Friday, January 24, 2014

8th Spring Festival at the Shangri-La Plaza Cineplex

6:16 PM By mixofeverything blog , No comments


Shang Cineplex, in cooperation with the Ateneo de Manila’s Ricardo Leong Center for Chinese Studies, celebrates Chinese New Year with the 8th Spring Film Festival, a selection of eight Chinese language films running from January 24 to February 2. Admission is free. 

Check out the schedule below.

Note: Schedules are subject to change without prior notice. Seats are on a first come, first served basis. For more information, call Shang Cineplex at (63 2) 633-2227 or (63 2) 633-4735.
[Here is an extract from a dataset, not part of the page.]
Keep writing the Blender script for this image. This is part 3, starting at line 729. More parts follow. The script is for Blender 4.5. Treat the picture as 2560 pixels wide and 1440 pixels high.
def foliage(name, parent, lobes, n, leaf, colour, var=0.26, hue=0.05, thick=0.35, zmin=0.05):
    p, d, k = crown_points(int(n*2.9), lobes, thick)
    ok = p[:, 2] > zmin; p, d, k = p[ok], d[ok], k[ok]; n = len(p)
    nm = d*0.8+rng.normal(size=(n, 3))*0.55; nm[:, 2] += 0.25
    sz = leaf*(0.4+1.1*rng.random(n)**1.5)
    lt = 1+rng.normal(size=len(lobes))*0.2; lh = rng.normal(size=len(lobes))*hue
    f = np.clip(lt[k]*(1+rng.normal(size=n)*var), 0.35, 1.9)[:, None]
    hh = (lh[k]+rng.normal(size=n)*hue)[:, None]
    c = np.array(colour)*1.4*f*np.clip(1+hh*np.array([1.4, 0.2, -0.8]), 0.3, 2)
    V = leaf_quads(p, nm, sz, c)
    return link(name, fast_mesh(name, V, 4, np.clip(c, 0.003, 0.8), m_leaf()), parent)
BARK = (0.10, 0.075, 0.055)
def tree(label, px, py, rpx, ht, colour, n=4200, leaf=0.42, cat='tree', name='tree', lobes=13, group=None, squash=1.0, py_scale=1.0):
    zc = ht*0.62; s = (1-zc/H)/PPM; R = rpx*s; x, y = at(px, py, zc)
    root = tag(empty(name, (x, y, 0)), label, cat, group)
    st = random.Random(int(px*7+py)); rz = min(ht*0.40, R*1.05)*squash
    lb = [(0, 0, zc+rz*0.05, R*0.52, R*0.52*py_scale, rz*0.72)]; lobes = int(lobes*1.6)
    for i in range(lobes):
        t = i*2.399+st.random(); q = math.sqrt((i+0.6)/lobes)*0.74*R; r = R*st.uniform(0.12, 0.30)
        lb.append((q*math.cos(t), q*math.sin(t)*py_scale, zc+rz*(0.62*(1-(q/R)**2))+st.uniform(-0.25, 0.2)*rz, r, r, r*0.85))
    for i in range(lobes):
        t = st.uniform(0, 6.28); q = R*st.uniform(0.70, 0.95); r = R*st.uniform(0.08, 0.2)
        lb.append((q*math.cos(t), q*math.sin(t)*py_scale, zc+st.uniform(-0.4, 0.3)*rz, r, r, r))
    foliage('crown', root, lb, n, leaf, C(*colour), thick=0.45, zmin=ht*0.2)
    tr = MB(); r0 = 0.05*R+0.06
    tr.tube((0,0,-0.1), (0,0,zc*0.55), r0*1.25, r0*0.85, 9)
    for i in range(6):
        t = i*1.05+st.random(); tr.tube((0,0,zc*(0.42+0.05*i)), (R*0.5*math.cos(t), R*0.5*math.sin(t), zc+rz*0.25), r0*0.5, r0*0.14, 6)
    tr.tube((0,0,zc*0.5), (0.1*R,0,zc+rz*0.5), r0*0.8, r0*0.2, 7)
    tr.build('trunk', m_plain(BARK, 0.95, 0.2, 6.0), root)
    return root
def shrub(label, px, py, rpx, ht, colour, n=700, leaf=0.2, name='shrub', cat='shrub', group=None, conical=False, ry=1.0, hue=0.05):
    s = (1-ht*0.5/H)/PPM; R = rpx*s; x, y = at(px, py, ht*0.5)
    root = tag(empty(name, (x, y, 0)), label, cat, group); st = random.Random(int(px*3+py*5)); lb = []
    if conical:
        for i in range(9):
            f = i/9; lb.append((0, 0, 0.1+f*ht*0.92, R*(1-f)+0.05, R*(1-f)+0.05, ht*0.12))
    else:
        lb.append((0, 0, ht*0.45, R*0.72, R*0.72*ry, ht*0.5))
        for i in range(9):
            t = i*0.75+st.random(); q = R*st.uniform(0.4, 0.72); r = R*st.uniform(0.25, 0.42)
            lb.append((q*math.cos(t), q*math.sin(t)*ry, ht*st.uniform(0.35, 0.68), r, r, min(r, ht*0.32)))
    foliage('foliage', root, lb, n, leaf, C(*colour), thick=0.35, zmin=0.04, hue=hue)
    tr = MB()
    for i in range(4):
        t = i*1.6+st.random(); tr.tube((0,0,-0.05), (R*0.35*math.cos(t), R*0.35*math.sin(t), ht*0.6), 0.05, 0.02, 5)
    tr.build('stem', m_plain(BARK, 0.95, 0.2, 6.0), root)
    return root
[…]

For more info on the films, check it out below.

Aftershock
The gem of this year’s selection is opening film Aftershock (Tang shan de di zhen, 2010, Feng Xiaogang). It tells a story of a family over forty years, beginning with a tragic loss suffered during the 1976 Tangshan Earthquake. The film is often painfully melodramatic, but there is an undeniable sense of grace lurking behind the camera. The scenes of destruction take a backseat to a variety of subplots that cleverly map out of the course that China has taken in the past forty years. It does feel gratuitous at times, but the end effect is still pretty winning in a blockbuster drama kind of way.

The Li Mi Conjecture
Also interesting is what the festival is calling The Li Mi Conjecture, known more widely as The Equation of Love and Death (Li MI de caixiang, 2008, Cao Baoping). Zhou Xun plays Li Mi, a taxi driver in the city of Kunming. She’s spent the past four years searching for a boyfriend that disappeared, and one night, a couple of coincidences lead her to a man that looks exactly like that vanished boyfriend. The film’s labyrinthine structure doesn’t hold up to much scrutiny, but director Cao has quite a talent for making the journey fun enough to make it not matter. And lead actress Zhou Xun is a real discovery in this film. Her performance alone makes the movie worth watching.

Snowfall in Taipei
Snowfall in Taipei (Tai bei piao xue, 2009, Huo Jianqi) charms with exquisite cinematography. Much of the romance that the film generates is drawn more from the imagery than it is from the story, which can mainly be described as “fluffy.” The film concerns a budding pop idol that suddenly leaves Taipei after a fight with her music producer boyfriend. She runs off to the small village of Tungchung, where she lies low and falls in love with a local. Leads Tang Yao and Chen Bo-lin look really good together, but the star of the picture is clearly director of photography Sun Ming, who really sells the beauty of small town life in Taiwan.

City Monkey
City Monkey (2010, Patrick Kong Lingchen) concerns a nineteen year-old boy who’s part of a local parkour team. Trouble starts when he neglects his studies, and his mother forbids him from doing any more parkour unless he passes his exams. City Monkey is ostensibly a film about parkour, but it’s really more of a family film with parkour around the fringes. There isn’t really much in the plot that covers the new sport, all of the dramatic tension drawn from the main character’s relationship with his family. The film has trouble finding direction, but it moves at a refreshingly relaxed pace, making good use out of its talented cast.

1911 Revolution
1911 Revolution (Xin hai ge ming, 2011, Li Zhang and Jackie Chan) comes at a tail end of a small trend of star-studded Chinese historical films. The films, though often gorgeously lensed and competently acted, generally don’t have much ambition beyond a straight retelling of events. And so it goes with this one, which recounts the overthrow of the Qing dynasty by Sun Yat-sen and his allies. There’s a good amount of spectacle in all this, but not a lot of drama. Often, the film will stop dead in its tracks for a long block of text explaining what’s going on. Not even Jackie Chan can make that fun.